»»

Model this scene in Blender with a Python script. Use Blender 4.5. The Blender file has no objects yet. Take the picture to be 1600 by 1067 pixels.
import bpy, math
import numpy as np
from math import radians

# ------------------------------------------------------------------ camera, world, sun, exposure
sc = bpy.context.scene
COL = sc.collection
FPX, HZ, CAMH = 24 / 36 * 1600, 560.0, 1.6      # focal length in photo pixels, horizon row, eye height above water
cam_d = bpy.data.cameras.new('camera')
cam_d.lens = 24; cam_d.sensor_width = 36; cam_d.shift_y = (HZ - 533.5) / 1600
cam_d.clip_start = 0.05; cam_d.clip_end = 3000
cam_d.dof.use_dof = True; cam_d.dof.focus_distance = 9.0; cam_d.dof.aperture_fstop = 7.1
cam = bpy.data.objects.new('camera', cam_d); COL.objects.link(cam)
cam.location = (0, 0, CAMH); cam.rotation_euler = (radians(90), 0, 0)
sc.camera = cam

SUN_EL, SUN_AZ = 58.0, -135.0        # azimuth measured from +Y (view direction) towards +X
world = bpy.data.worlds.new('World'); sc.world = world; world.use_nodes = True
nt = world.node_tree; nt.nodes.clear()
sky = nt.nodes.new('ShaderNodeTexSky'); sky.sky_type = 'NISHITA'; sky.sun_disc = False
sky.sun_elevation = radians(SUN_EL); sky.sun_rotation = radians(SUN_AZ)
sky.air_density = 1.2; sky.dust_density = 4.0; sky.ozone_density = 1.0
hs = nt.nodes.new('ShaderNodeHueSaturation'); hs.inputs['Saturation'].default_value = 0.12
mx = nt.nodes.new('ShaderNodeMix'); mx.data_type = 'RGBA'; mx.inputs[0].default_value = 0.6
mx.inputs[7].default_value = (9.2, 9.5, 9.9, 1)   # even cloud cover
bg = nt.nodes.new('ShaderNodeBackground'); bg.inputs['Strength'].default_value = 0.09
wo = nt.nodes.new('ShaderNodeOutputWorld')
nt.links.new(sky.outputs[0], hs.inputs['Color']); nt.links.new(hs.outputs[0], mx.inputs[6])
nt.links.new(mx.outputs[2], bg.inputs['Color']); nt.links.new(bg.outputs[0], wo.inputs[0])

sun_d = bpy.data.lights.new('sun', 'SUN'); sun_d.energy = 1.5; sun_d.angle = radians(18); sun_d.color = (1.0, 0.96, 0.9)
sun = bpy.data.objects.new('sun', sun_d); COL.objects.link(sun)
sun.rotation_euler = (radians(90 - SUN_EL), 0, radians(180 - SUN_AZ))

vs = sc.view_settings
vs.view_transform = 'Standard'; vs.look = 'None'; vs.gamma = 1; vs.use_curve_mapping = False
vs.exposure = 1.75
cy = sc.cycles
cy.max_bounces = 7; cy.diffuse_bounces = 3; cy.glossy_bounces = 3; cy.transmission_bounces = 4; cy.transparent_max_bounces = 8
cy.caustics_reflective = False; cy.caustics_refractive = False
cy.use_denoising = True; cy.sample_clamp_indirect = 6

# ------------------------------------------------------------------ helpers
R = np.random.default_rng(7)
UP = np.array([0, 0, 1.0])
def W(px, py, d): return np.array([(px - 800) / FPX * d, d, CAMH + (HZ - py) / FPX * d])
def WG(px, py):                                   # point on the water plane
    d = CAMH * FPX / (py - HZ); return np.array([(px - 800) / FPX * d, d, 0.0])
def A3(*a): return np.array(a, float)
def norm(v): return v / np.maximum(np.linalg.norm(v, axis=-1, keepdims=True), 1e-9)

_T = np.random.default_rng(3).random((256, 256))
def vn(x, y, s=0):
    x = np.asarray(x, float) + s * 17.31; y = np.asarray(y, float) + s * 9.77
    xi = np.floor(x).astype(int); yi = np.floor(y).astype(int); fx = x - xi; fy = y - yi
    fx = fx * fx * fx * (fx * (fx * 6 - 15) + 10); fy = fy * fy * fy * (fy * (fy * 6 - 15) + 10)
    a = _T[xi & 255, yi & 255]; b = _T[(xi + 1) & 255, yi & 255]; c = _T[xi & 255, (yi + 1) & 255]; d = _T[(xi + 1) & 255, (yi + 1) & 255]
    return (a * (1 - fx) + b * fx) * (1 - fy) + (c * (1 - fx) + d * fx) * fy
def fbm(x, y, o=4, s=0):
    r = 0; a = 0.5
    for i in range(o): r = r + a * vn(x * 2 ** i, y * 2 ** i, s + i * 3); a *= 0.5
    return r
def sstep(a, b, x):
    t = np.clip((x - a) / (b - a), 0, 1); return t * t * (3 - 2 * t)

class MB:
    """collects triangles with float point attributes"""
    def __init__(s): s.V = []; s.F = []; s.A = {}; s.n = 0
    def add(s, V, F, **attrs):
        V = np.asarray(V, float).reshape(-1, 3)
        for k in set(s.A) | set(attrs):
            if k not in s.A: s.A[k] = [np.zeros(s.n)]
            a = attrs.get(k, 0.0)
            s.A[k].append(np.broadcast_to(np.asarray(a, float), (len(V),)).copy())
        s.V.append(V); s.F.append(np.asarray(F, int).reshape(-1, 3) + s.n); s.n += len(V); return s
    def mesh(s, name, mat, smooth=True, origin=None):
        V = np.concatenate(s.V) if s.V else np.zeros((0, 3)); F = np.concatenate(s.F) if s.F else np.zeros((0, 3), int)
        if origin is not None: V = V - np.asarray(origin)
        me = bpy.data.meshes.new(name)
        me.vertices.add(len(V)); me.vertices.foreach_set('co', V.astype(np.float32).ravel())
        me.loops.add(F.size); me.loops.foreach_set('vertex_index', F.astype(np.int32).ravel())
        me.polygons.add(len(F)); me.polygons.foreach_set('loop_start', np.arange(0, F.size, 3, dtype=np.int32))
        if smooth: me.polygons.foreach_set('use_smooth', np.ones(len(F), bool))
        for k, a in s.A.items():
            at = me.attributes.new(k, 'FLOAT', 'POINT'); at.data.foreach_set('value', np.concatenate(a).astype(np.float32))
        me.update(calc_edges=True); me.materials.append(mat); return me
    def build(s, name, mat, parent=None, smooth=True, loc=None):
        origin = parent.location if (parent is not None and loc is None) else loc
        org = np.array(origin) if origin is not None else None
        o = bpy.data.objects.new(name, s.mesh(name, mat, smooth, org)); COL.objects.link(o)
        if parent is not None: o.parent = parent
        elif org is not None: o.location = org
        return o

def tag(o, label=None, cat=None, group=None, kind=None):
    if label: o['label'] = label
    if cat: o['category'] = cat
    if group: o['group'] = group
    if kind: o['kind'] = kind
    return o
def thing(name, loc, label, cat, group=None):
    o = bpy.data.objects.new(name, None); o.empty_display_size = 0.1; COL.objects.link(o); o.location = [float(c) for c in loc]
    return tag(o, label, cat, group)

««

Problem to work on
Count the lines of the data that contain the string "pixels", and reply with that number alone.

Written solution
2